§ **Your objective**: Nothing after the line with "random.seed(7)" belongs in the copy; extract the lines below from the top through that line, pictures left out.
-=-=-=-=-
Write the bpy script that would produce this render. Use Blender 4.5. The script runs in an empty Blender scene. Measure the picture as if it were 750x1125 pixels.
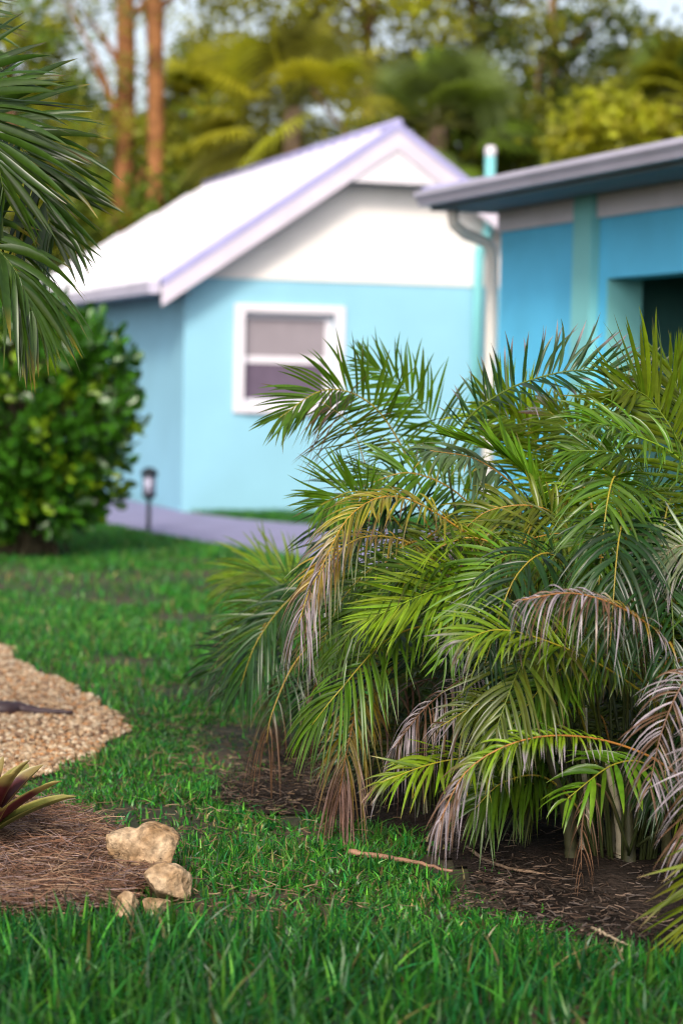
import bpy, math, random
import numpy as np
from mathutils import Vector, Matrix, noise as mnoise
from bpy_extras.object_utils import world_to_camera_view

SC = bpy.context.scene
COL = SC.collection
RNG = np.random.default_rng(7)
random.seed(7)

# ------------------------------------------------------------------ camera
F_PX, CX, CY, W, H = 2400.0, 375.0, 562.5, 750.0, 1125.0     # photo pixels
EYE = 1.5
PITCH = math.atan((CY - 415.0) / F_PX)
ROLL = math.radians(1.2)
Fv = Vector((0, math.cos(PITCH), -math.sin(PITCH)))
R0 = Vector((1, 0, 0)); U0 = Vector((0, math.sin(PITCH), math.cos(PITCH)))
Rv = R0 * math.cos(ROLL) + U0 * math.sin(ROLL)
Uv = U0 * math.cos(ROLL) - R0 * math.sin(ROLL)
CAM = Vector((0, 0, EYE))
cd = bpy.data.cameras.new('camera'); cam = bpy.data.objects.new('camera', cd); COL.objects.link(cam)
m = Matrix.Identity(4)
for i in range(3):
    m[i][0] = Rv[i]; m[i][1] = Uv[i]; m[i][2] = -Fv[i]; m[i][3] = CAM[i]
cam.matrix_world = m
cd.sensor_fit = 'HORIZONTAL'; cd.sensor_width = 24.0; cd.lens = 24.0 * F_PX / W
cd.clip_start = 0.1; cd.clip_end = 3000
cd.dof.use_dof = True; cd.dof.focus_distance = 6.7; cd.dof.aperture_fstop = 2.1; cd.dof.aperture_blades = 0
SC.camera = cam

# ------------------------------------------------------------------ light
SUN_EL, SUN_AZ = math.radians(37), math.radians(191)    # azimuth from +Y clockwise: behind the camera
wd = bpy.data.worlds.new('World'); SC.world = wd; wd.use_nodes = True
nt = wd.node_tree; nt.nodes.clear()
sky = nt.nodes.new('ShaderNodeTexSky'); sky.sky_type = 'NISHITA'; sky.sun_disc = False
sky.sun_elevation = SUN_EL; sky.sun_rotation = SUN_AZ
sky.air_density = 1.0; sky.dust_density = 3.0; sky.ozone_density = 1.5
bg = nt.nodes.new('ShaderNodeBackground'); bg.inputs['Strength'].default_value = 0.12
wo = nt.nodes.new('ShaderNodeOutputWorld')
hs = nt.nodes.new('ShaderNodeHueSaturation'); hs.inputs['Saturation'].default_value = .5; hs.inputs['Value'].default_value = 1.0   # thin white cloud pales the blue
nt.links.new(sky.outputs[0], hs.inputs['Color']); nt.links.new(hs.outputs[0], bg.inputs[0]); nt.links.new(bg.outputs[0], wo.inputs[0])
sd = bpy.data.lights.new('sun', 'SUN'); sd.energy = 1.5; sd.angle = math.radians(11); sd.color = (1.0, 0.90, 0.76)
sun = bpy.data.objects.new('sun', sd); COL.objects.link(sun)
sdir = Vector((math.sin(SUN_AZ) * math.cos(SUN_EL), math.cos(SUN_AZ) * math.cos(SUN_EL), math.sin(SUN_EL)))
sun.rotation_euler = sdir.to_track_quat('Z', 'Y').to_euler()
sun.location = (4, -6, 9)
SC.view_settings.view_transform = 'Standard'; SC.view_settings.look = 'None'
SC.view_settings.exposure = 0.93; SC.view_settings.gamma = 1.0
SC.view_settings.use_curve_mapping = False
SC.render.engine = 'CYCLES'
SC.cycles.max_bounces = 5; SC.cycles.diffuse_bounces = 2; SC.cycles.glossy_bounces = 2
SC.cycles.transmission_bounces = 3; SC.cycles.transparent_max_bounces = 4
SC.cycles.use_denoising = True; SC.cycles.filter_width = 1.1
SC.cycles.caustics_reflective = False; SC.cycles.caustics_refractive = False

# ------------------------------------------------------------------ helpers
def ray(px, py):
    return (Fv + Rv * ((px - CX) / F_PX) - Uv * ((py - CY) / F_PX))
def at(px, py, Y):                       # world point seen at a photo pixel, Y metres ahead
    d = ray(px, py); return CAM + d * (Y / d.y)
def gnd(px, py, z=0.0):                  # world point on the ground seen at a photo pixel
    d = ray(px, py); return CAM + d * ((z - EYE) / d.z)
def on_plane(px, py, p0, n):
    d = ray(px, py); return CAM + d * ((p0 - CAM).dot(n) / d.dot(n))
def proj(p):
    v = Vector(p) - CAM; k = v.dot(Fv)
    return (CX + F_PX * v.dot(Rv) / k, CY - F_PX * v.dot(Uv) / k)
def V(*a): return np.array(a, float)
def unit(a):
    a = np.asarray(a, float); n = np.linalg.norm(a, axis=-1, keepdims=True); return a / np.maximum(n, 1e-9)

class MB:
    """collects geometry (vertices, faces, one colour per vertex) for ONE mesh object"""
    def __init__(s): s.v = []; s.f = []; s.c = []; s.n = 0
    def add(s, verts, faces, col=None):
        verts = np.asarray(verts, float).reshape(-1, 3)
        s.v.append(verts)
        for f in faces: s.f.append(np.asarray(f, dtype=np.int64) + s.n)
        c = np.ones((len(verts), 3)) if col is None else np.broadcast_to(np.asarray(col, float), (len(verts), 3))
        s.c.append(c); s.n += len(verts); return s
    def hexa(s, p):                      # 8 corners: bottom ring 0-3, top ring 4-7
        return s.add(p, [np.array([[0,3,2,1],[4,5,6,7],[0,1,5,4],[1,2,6,5],[2,3,7,6],[3,0,4,7]])])
    def box(s, fr, a0, a1, b0, b1, z0, z1):
        p = [fr(a0,b0,z0), fr(a1,b0,z0), fr(a1,b1,z0), fr(a0,b1,z0), fr(a0,b0,z1), fr(a1,b0,z1), fr(a1,b1,z1), fr(a0,b1,z1)]
        return s.hexa(p)
    def tube(s, pts, rad, k=8, col=None, cap=True):
        pts = np.asarray(pts, float); n = len(pts); rad = np.broadcast_to(np.asarray(rad, float), (n,))
        T = unit(np.gradient(pts, axis=0))
        ref = V(0,0,1) if abs(T[0][2]) < .9 else V(1,0,0)
        A = unit(np.cross(T, ref)); 
        for i in range(1, n):
            A[i] = unit(A[i-1] - T[i] * A[i-1].dot(T[i]))
        B = np.cross(T, A)
        th = np.linspace(0, 2*math.pi, k, endpoint=False)
        ring = pts[:,None,:] + rad[:,None,None]*(np.cos(th)[None,:,None]*A[:,None,:] + np.sin(th)[None,:,None]*B[:,None,:])
        i, j = np.meshgrid(np.arange(n-1), np.arange(k), indexing='ij')
        q = np.stack([i*k+j, i*k+(j+1)%k, (i+1)*k+(j+1)%k, (i+1)*k+j], -1).reshape(-1,4)
        fs = [q]
        if cap: fs += [np.arange(k)[::-1][None,:], ((n-1)*k+np.arange(k))[None,:]]
        if col is not None and np.ndim(col) == 2: col = np.repeat(np.asarray(col), k, axis=0)
        return s.add(ring.reshape(-1,3), fs, col)
    def build(s, name, mat, parent=None, smooth=False):
        v = np.concatenate(s.v); c = np.concatenate(s.c)
        root = parent
        while root is not None and root.parent is not None: root = root.parent
        if root is not None: v = v - np.array(root.location)
        me = bpy.data.meshes.new(name)
        me.vertices.add(len(v)); me.vertices.foreach_set('co', v.astype(np.float32).ravel())
        loops = np.concatenate([f.ravel() for f in s.f]); tot = np.concatenate([np.full(len(f), f.shape[1]) for f in s.f])
        me.loops.add(len(loops)); me.loops.foreach_set('vertex_index', loops.astype(np.int32))
        me.polygons.add(len(tot)); st = np.concatenate([[0], np.cumsum(tot)[:-1]])
        me.polygons.foreach_set('loop_start', st.astype(np.int32))
        me.polygons.foreach_set('loop_total', tot.astype(np.int32))
        me.polygons.foreach_set('use_smooth', np.full(len(tot), smooth))
        at_ = me.attributes.new('tint', 'FLOAT_COLOR', 'POINT')
        at_.data.foreach_set('color', np.concatenate([c, np.ones((len(c),1))], 1).astype(np.float32).ravel())
        me.update(calc_edges=True); me.validate()
        if mat: me.materials.append(mat)
        o = bpy.data.objects.new(name, me); COL.objects.link(o)
        if parent is not None: o.parent = parent
        return o

def empty(name, loc):
    o = bpy.data.objects.new(name, None); o.location = loc; o.empty_display_size = .2; COL.objects.link(o); return o
def tag(o, label=None, cat=None, group=None, kind=None):
    if label: o['label'] = label
    if cat: o['category'] = cat
    if group: o['group'] = group
    if kind: o['kind'] = kind
    return o
def thing(name, loc, label, cat, group=None): return tag(empty(name, loc), label, cat, group)

def inpoly(x, y, poly):
    p = np.array([(q[0], q[1]) for q in poly]); n = len(p); r = np.zeros(np.shape(x), bool)
    for i in range(n):
        x0, y0 = p[i]; x1, y1 = p[(i+1) % n]
        if y0 == y1: continue
        c = ((y0 > y) != (y1 > y)) & (x < (x1-x0)*(y-y0)/(y1-y0)+x0); r ^= c
    return r
_ph = np.random.default_rng(3).uniform(0, 6.28, (14,)); _dr = np.random.default_rng(4).uniform(0, 6.28, (14,))
def wob(x, y, f=1.0):                    # smooth cheap noise, about -1..1
    r = 0
    for i in range(14):
        k = f * (0.7 + 0.35*i)
        r = r + np.sin(k*(x*math.cos(_dr[i]) + y*math.sin(_dr[i])) + _ph[i]) / (1 + .25*i)
    return r / 3.2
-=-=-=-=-
§ **Finished exercise**:
Write the bpy script that would produce this render. Use Blender 4.5. The script runs in an empty Blender scene. Measure the picture as if it were 750x1125 pixels.
import bpy, math, random
import numpy as np
from mathutils import Vector, Matrix, noise as mnoise
from bpy_extras.object_utils import world_to_camera_view

SC = bpy.context.scene
COL = SC.collection
RNG = np.random.default_rng(7)
random.seed(7)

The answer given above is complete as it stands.